(Items listed in a dataset)
-=-=-=-=-

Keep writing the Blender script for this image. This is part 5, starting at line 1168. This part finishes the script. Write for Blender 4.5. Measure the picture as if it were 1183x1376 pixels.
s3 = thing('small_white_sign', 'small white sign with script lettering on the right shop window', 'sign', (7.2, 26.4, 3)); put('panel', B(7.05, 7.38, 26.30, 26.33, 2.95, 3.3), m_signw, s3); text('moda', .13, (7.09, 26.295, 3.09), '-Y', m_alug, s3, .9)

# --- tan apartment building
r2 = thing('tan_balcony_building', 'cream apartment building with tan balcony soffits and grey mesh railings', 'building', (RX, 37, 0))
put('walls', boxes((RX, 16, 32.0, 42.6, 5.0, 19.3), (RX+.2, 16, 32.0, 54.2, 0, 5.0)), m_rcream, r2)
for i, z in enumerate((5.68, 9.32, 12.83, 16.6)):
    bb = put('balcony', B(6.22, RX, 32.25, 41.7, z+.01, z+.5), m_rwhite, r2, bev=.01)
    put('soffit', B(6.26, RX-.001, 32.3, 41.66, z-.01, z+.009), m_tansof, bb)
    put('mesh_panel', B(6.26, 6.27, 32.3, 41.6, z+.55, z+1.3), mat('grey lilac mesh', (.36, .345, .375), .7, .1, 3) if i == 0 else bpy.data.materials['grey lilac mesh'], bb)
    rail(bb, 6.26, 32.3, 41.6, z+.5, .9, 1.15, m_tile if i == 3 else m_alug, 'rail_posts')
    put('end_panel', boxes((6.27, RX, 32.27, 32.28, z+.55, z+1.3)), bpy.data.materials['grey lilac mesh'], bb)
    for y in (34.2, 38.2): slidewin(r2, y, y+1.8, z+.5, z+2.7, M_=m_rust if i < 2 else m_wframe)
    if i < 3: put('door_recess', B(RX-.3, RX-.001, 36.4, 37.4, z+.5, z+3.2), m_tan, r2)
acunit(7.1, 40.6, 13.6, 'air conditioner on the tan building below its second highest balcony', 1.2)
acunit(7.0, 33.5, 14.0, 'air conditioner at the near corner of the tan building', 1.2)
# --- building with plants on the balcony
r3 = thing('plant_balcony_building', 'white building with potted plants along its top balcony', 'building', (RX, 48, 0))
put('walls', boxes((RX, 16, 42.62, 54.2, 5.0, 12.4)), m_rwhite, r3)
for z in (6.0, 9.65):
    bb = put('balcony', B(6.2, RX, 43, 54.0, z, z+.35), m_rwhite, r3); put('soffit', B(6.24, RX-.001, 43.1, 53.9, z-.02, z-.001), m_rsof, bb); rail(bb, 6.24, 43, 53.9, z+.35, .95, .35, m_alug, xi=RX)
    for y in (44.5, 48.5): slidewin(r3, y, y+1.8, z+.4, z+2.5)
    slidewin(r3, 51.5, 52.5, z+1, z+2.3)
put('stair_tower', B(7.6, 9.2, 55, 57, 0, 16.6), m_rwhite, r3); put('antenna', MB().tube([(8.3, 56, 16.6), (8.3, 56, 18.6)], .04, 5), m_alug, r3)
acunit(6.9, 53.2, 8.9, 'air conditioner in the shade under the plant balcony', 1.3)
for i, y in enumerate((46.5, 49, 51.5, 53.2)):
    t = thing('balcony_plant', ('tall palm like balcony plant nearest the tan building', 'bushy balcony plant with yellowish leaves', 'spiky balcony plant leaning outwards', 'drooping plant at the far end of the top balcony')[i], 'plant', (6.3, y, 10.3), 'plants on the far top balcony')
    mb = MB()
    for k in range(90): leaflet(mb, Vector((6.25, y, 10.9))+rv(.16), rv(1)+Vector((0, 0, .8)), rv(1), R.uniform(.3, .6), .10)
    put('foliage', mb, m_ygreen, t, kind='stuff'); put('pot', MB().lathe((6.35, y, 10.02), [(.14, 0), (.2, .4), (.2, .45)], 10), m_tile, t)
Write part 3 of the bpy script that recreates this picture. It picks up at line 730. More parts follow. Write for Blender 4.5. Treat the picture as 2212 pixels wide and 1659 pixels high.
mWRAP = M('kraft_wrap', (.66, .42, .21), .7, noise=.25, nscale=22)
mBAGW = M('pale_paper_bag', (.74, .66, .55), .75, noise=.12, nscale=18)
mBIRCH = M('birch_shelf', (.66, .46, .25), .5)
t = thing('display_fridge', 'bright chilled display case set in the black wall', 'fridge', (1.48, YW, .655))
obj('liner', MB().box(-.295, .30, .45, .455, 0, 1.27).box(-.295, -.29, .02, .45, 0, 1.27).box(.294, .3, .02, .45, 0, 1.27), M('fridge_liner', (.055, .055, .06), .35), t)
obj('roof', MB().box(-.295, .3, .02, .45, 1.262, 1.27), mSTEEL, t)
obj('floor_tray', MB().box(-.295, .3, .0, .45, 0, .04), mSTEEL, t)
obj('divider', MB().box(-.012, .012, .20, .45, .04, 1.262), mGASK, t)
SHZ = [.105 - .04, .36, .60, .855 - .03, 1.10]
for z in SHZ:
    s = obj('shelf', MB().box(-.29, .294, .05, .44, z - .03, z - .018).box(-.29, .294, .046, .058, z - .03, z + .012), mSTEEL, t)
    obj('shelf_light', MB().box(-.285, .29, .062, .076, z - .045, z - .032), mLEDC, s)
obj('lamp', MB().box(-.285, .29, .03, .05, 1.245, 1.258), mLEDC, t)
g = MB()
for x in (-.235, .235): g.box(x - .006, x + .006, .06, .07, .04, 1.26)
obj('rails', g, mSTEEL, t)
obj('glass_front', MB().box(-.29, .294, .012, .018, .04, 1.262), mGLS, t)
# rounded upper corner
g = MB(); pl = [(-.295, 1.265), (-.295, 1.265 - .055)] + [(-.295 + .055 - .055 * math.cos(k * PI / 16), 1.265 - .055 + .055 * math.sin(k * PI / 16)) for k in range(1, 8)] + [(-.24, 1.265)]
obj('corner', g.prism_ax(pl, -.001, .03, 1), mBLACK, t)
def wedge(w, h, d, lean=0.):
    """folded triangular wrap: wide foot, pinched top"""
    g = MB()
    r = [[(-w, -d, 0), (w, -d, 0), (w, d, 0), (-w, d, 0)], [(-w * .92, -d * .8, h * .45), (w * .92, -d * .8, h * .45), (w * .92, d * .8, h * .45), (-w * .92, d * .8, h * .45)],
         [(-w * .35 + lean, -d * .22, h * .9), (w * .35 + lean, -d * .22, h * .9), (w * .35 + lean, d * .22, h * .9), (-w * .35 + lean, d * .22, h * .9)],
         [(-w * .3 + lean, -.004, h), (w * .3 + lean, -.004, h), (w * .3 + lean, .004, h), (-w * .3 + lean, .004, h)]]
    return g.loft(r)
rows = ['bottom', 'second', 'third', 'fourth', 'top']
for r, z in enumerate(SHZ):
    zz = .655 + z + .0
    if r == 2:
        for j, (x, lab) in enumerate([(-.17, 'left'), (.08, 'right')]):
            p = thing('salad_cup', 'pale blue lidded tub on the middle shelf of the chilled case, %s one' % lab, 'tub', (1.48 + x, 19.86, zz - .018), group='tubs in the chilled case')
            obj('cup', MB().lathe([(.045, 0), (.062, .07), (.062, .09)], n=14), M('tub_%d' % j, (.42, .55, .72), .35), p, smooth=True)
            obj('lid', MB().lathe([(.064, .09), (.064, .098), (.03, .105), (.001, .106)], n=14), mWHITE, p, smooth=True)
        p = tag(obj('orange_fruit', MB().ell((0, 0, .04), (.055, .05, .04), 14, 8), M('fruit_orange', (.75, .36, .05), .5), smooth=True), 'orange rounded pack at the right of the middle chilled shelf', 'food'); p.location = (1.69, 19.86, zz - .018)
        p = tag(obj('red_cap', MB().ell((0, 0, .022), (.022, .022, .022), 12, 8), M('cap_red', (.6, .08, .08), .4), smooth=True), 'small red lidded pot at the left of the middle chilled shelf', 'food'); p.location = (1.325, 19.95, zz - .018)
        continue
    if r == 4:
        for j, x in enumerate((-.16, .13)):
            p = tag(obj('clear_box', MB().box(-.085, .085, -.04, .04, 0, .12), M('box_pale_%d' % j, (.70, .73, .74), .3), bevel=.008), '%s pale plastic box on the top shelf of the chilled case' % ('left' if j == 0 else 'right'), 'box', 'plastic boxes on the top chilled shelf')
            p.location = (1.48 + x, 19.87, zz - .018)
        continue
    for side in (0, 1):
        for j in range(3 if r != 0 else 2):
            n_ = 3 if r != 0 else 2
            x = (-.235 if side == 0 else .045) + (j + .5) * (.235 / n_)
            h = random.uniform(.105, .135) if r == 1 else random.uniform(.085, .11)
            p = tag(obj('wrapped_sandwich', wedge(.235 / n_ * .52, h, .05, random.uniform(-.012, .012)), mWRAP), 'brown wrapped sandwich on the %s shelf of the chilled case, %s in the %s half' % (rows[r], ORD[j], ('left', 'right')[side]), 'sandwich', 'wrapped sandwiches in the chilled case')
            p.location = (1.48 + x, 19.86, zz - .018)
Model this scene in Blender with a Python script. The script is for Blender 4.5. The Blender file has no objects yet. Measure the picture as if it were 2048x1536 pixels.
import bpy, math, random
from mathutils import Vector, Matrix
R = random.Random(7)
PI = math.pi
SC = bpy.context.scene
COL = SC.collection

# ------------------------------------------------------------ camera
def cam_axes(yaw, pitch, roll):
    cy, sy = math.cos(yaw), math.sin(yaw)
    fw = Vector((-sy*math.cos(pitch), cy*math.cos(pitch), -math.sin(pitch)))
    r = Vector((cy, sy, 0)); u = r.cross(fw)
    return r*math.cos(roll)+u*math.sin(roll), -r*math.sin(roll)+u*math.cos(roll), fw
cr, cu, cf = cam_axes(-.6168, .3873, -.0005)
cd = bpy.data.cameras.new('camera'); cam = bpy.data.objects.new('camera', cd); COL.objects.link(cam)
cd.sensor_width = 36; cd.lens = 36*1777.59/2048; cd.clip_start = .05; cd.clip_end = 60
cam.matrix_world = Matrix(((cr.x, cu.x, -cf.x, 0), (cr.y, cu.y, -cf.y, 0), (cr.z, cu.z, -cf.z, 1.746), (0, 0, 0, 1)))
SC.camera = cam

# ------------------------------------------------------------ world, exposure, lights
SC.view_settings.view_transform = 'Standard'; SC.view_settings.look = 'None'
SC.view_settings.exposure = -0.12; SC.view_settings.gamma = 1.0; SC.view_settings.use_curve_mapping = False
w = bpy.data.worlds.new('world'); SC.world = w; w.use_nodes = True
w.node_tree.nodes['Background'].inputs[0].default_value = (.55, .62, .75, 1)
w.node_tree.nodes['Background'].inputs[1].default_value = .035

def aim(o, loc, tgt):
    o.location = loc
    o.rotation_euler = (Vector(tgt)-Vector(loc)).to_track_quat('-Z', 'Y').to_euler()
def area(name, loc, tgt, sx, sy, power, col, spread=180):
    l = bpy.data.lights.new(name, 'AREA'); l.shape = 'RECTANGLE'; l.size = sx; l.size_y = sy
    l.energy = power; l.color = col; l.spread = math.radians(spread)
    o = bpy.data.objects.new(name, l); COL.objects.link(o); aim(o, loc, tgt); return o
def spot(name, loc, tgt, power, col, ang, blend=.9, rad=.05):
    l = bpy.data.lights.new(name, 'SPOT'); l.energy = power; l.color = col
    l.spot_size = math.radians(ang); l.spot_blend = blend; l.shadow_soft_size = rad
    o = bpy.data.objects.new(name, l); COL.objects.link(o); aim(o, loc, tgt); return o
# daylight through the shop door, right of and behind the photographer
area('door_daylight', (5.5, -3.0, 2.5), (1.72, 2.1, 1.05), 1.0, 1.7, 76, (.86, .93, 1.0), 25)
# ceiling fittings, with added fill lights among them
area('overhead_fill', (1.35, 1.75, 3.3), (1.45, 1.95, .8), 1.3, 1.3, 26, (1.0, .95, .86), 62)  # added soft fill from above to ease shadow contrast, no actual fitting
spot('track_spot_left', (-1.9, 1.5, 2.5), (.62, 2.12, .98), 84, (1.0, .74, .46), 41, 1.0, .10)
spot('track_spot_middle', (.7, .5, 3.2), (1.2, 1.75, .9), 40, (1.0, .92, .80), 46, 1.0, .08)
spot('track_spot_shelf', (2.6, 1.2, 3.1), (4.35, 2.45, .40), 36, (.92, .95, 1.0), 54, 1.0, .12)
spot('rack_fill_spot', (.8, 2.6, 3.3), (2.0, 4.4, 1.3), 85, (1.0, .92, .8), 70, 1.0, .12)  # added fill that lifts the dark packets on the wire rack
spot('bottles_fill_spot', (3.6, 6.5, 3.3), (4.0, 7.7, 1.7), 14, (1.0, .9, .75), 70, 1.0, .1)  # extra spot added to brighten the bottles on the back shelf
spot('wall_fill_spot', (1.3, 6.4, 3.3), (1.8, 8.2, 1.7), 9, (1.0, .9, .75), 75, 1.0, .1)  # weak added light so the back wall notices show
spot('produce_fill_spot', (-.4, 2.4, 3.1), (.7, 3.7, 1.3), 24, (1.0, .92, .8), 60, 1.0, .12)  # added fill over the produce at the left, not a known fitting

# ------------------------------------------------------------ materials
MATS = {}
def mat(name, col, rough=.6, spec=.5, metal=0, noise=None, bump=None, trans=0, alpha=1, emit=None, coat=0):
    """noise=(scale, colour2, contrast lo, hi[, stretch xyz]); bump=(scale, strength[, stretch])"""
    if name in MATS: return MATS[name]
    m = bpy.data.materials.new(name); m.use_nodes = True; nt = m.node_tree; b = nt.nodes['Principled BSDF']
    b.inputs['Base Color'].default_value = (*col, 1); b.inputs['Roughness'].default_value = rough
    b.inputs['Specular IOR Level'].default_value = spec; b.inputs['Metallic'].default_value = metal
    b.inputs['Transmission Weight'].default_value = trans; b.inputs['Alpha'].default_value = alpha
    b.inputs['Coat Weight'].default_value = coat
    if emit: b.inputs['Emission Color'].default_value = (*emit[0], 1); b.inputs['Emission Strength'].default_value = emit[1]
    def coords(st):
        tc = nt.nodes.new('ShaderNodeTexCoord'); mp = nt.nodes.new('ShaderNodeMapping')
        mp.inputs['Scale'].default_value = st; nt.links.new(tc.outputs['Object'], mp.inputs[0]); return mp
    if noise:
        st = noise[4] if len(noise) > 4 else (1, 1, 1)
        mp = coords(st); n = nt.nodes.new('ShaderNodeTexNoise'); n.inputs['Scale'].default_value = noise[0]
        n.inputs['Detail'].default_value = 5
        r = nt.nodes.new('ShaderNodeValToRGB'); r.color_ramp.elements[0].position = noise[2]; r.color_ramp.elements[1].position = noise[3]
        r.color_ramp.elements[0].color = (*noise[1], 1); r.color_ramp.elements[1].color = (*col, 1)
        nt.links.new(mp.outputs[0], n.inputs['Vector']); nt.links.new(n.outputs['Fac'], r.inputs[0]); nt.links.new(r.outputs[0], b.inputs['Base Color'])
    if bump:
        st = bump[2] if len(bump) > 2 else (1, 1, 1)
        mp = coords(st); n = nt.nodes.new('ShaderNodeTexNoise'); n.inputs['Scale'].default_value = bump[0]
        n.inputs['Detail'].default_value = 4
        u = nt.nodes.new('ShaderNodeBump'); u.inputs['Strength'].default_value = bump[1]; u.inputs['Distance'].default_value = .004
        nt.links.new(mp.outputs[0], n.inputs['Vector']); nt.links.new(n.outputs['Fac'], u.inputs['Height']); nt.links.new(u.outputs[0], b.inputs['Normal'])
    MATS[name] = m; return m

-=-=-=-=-

Look above and repeat, character for character, the lines from the first one to the line with "s3 = thing('small_white_sign', 'small", counting both.

Keep writing the Blender script for this image. This is part 5, starting at line 1168. This part finishes the script. Write for Blender 4.5. Measure the picture as if it were 1183x1376 pixels.
s3 = thing('small_white_sign', 'small white sign with script lettering on the right shop window', 'sign', (7.2, 26.4, 3)); put('panel', B(7.05, 7.38, 26.30, 26.33, 2.95, 3.3), m_signw, s3); text('moda', .13, (7.09, 26.295, 3.09), '-Y', m_alug, s3, .9)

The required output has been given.